Innovating the government

Blogikirjoitus  •  2012-02-20 15:03 EET

Earlier this month I visited the event Ambtenaar 2.0 (roughly translated Government Worker 2.0) in The Hague. At this event the aim was to share experiences about how to collaborate more effectively and increase innovation using social collaboration/media tools. The event was attended by more than 400 government workers in The Netherlands.

When you think of government workers you probably don’t think about innovation. This can be explained by the fact that the work of most government workers is highly structured, consists of many rules and legislations, and is highly influenced by a traditional work culture that simply does not support innovation.

However at the event, there was a incredible buzz and positive energy to learn how to become more lean, more customer focused and innovative. Several trends form the foundation for that. Firstly, like in any other organization also at the government the average age is decreasing. Younger workers bring different attitudes and new energy. Secondly, social media and social collaboration tools have entered the government. New tools support new ways of working and tear down organizational boundaries.

But to truly innovate a government organization, a cultural change has to take place. What probably sets a government organization apart from commercial companies is a strong fear of change. Of course we witness this also at our private sector customers, but this fear is more deeply rooted in government workers. To become innovative and allow new ways of working in to the workplace it is necessary to step out your comfort zone. The work culture at the government does not support this.

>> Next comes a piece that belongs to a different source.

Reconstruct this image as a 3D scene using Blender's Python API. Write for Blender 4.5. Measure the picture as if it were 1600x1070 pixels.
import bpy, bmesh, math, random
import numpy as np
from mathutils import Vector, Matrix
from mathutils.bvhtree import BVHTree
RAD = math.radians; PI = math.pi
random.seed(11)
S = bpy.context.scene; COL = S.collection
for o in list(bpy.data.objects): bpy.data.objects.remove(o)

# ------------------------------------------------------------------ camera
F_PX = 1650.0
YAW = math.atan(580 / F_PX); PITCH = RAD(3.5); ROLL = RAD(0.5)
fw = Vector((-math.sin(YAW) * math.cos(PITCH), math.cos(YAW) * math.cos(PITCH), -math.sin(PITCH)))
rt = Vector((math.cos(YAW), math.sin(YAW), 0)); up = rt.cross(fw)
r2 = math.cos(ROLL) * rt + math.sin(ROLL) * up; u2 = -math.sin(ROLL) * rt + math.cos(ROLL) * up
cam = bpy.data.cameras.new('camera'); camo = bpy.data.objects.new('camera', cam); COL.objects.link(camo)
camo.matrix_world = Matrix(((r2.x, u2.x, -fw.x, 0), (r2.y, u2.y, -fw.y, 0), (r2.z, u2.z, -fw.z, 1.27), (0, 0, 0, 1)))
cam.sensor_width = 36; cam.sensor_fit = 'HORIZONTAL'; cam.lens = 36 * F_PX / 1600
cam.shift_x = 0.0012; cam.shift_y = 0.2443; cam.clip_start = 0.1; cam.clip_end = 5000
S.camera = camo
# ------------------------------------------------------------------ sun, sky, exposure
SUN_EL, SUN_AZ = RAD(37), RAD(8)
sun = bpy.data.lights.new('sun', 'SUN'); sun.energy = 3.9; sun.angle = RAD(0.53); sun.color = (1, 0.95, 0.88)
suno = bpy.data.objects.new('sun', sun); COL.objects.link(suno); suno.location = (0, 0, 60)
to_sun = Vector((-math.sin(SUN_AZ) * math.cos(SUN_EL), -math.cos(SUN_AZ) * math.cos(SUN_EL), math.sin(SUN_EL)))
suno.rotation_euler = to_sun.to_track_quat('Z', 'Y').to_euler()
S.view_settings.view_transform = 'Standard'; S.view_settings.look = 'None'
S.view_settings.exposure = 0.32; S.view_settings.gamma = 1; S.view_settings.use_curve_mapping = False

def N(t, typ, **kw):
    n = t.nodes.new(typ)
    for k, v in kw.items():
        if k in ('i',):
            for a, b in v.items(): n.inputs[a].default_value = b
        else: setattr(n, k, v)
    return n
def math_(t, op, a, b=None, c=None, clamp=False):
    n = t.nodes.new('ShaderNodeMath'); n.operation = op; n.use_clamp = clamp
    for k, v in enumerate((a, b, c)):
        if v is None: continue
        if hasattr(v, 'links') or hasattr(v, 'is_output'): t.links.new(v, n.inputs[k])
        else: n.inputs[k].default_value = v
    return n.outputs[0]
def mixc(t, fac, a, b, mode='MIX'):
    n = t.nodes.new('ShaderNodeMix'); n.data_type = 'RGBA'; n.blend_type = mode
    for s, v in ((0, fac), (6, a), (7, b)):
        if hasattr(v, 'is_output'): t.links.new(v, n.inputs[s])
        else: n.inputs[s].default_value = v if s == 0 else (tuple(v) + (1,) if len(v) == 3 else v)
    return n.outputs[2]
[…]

Maybe the government can learn from traditional organizations in the private sector. From our experience we see that the success of a social collaboration solution starts with asking yourself what specific challenge you are trying to solve for the worker. We use a very pragmatic approach and try not to address big picture challenges but look at measureable improvements.

In practice this means that small teams may experiment in real projects supported by their managers, however not involving IT departments or top management. It has proven to be more successful to show top management concrete results before introducing a new way of working or tool. On the other hand top managers are the most networked and benefit the most from social collaboration. Our solution has been specifically designed for networked collaboration thus introducing a tool for collaborating with external partners and across different layers of the organization can prove the benefits even more clearly.

To implement cultural change throughout the organization it is obvious that top management needs to support this, offer direction and a clear vision. There is no grand strategy or proven path of success to make this happen. Both bottom up and top down influences are necessary to increase innovation in an organization.